Recently, a controversy arose after a famous webtoon creator, Joo Ho-min, filed a criminal complaint against a special education teacher for child abuse against his son who has autism. The teacher was removed from the job during the criminal procedure, while other parents petitioned to complain that their children had lost a great teacher due to this trial. Joo had placed a recorder inside his son’s bag to secretly record what the teacher said in the classroom.
 
 
How have we come this far? It results from the provision of the law, which allows parents to report “child abuse” to education authorities for the slightest suspicions even though “emotional abuse” is ambiguously defined in the law. The statute serves the purpose of ending child abuse, but it ignored the special nature of the educational field and destroyed the boundaries between legitimate disciplining and abuse. It is no wonder that teachers complain that the child abuse charge is actually a charge of upsetting a student.

While lawmakers generally agree with the need to revise the law on child abuse, their views are split over the Student Bill of Rights. The government and the president’s People Power Party (PPP) want to amend the Bill of Rights — hard-pushed by liberal education office heads — for the critical loss of teachers’ authority. But the Democratic Party (DP) opposes the revision, claiming that students’ rights and teachers’ rights are not in conflict with one another.

The most regrettable thing about the recent suicide of the 23-year-old teacher was that a parent of her student told her that “you are not qualified to work as a teacher.” Many parents talk about teachers’ qualifications when they make complaints. But are they really qualified to be parents?

As teachers’ dignity and privacy must be protected, they don’t have to answer parents’ complaints 24/7. But some parents fail to understand this. They think schools are a place for “customer service,” and they demand anything anytime. They believe that their children must not suffer any loss and the rest of them must serve their kid’s happiness. Some parents fail to educate their children at home, yet demand the schools fix them as if they were customers. Teachers have studied hard and passed teachers’ exams to get qualified to teach. But did parents ever get such qualifications besides giving birth to the children?

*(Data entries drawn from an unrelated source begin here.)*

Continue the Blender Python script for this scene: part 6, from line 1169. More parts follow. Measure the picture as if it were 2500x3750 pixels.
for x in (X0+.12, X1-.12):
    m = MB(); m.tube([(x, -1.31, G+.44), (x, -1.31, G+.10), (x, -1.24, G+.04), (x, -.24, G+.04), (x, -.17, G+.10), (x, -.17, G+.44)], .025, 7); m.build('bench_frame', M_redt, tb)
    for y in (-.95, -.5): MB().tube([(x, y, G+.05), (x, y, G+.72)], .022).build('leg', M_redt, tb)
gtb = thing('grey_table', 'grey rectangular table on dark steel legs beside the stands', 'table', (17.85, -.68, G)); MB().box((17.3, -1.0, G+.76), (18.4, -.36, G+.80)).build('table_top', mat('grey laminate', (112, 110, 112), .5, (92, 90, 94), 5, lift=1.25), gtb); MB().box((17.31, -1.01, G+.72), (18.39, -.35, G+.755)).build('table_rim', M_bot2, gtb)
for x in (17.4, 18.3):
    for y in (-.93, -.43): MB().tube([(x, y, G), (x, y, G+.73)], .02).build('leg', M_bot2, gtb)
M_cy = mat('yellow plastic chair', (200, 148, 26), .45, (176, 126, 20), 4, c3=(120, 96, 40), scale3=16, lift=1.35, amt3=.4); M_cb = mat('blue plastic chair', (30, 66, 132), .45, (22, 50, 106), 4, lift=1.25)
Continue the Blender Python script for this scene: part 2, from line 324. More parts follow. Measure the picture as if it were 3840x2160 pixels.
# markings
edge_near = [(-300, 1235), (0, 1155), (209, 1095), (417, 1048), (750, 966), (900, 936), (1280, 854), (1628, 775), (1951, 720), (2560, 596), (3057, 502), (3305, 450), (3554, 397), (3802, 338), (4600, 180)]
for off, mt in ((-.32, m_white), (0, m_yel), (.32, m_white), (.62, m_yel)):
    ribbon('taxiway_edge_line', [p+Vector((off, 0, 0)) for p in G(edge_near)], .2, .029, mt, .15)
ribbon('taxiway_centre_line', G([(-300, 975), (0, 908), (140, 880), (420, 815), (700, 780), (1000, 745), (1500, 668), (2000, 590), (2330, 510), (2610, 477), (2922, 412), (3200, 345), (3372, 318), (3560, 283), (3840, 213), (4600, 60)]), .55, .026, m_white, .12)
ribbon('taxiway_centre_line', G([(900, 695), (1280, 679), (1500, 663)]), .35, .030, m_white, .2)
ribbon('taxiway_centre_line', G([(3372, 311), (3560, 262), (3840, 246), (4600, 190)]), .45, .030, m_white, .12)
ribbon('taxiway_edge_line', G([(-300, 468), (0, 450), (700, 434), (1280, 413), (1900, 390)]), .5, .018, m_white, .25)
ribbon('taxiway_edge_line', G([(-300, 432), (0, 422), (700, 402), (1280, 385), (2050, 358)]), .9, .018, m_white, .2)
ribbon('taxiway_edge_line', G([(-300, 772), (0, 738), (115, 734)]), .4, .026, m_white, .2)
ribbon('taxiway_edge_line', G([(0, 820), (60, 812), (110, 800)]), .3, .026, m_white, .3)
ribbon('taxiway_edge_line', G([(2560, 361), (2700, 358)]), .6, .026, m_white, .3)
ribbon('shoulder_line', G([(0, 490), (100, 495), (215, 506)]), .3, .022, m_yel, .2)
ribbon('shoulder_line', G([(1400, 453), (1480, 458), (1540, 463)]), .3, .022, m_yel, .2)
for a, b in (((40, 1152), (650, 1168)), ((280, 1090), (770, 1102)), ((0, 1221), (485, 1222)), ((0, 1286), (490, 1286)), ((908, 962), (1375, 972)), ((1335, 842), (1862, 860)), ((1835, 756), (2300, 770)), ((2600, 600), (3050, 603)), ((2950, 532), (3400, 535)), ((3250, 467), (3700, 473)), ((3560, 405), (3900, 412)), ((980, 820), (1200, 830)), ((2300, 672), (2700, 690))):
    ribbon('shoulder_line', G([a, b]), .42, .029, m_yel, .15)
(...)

“Parents recall their school days and have negative perceptions about teachers. But teachers no longer receive bribes from parents or give corporal punishment or discriminatory treatments to students,” a teacher stressed. Is it a conflict between students’ rights and teachers’ rights or friction between human rights of ugly parents and teachers’ authority? Some teachers wonder if the parents use the same standards at home as in school. What we desperately need is human rights education 101 upholding the spirit of putting yourself in other people’s shoes if we really want to put our strange education system back on track.